22-24 Bishopsgate, 38 Bishopsgate (Crosby Court) and 4 Crosby Square, City of London EC2

Commercial tower approximately 300m in height on Bishopsgate in the City of London. Designed by Kohn Pedersen Fox (KPF).

25 April 2007

Planning reference: 06/01123/FULEIA

Tagged with: Commercial | Design review | Design review panel | London | Tall buildings

Elevation of the DIFA Tower

CABE has commented previously on this scheme, in March 2005 and November 2005.

We note the changes which in aggregate have resulted in a new planning application and that these revisions concern relatively detailed aspects of the proposal rather than changes to height, quantum and massing, or to fundamental design principles.

We continue to support the broad ambitions of this project and believe that this proposal has the potential to be a high quality addition to the emerging cluster of tall buildings in the city and to the skyline of London. We applaud the continued commitment of the client to a first class product and reiterate our confidence in the ability of the architects to achieve the high standards required.

As with all tall building proposals CABE wishes to make the following points:

We strongly believe that for this building to be regarded as a success and therefore to receive the support of CABE, public accessibility to a high level in the building must be guaranteed. We think it reasonable that restricted public access such as is available in other neighbouring buildings is offered; we note the intention shown in the planning drawings and stated in the design statement for a public restaurant/ bar occupying the top few levels of the building. In addition, we would wish to see this space more accessible to a wider number of people on a (limited) number of occasions, such as Open House weekend. We think it vital that this degree of public access is enshrined within any planning consent and therefore that it is enforceable.

As with any building, but particularly one of this scale and complexity, much of the success will depend on the design detailing and the quality of the materials and construction. As we have said on previous projects, if built, this will become one of the most prominent buildings in London. It is therefore vital to demand the highest and most exacting standards of design. It will be important for the planning authority to satisfy itself that any planning permission guarantees that those standards will be achieved in the end product.
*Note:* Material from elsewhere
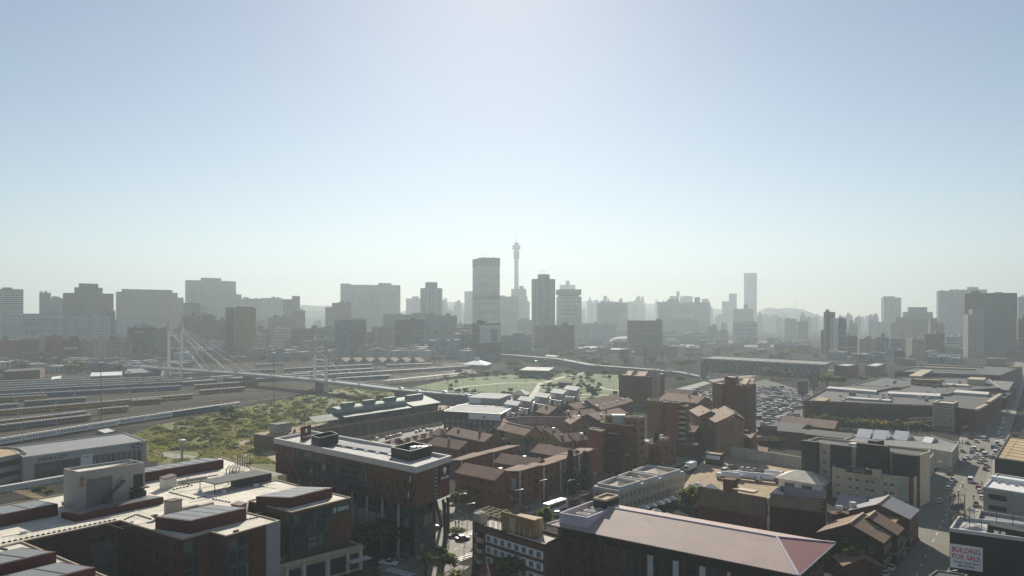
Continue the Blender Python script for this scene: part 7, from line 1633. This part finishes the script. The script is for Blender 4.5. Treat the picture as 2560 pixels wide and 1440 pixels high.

The high quality design thinking which has informed the scheme so far should continue throughout the detailed design and construction phases.

With reference to the changes contained in the new application, we think the creation of a new main entrance and the introduction of escalators off this entrance could lead to an improved ground condition, subject to the use of appropriately high quality materials, detailing and lighting internally and externally in these elements of the building. We would expect this to be the subject of detailed consideration by the City of London.

In respect of the revised core, we acknowledge that this is a rational move in terms of the economics of contemporary office design and construction. We observe that the resultant plan will be deeper in places than originally proposed; our view is that access to natural light is desirable for all office workers, and the City of London should satisfy itself that the working conditions resulting from this revision are acceptable.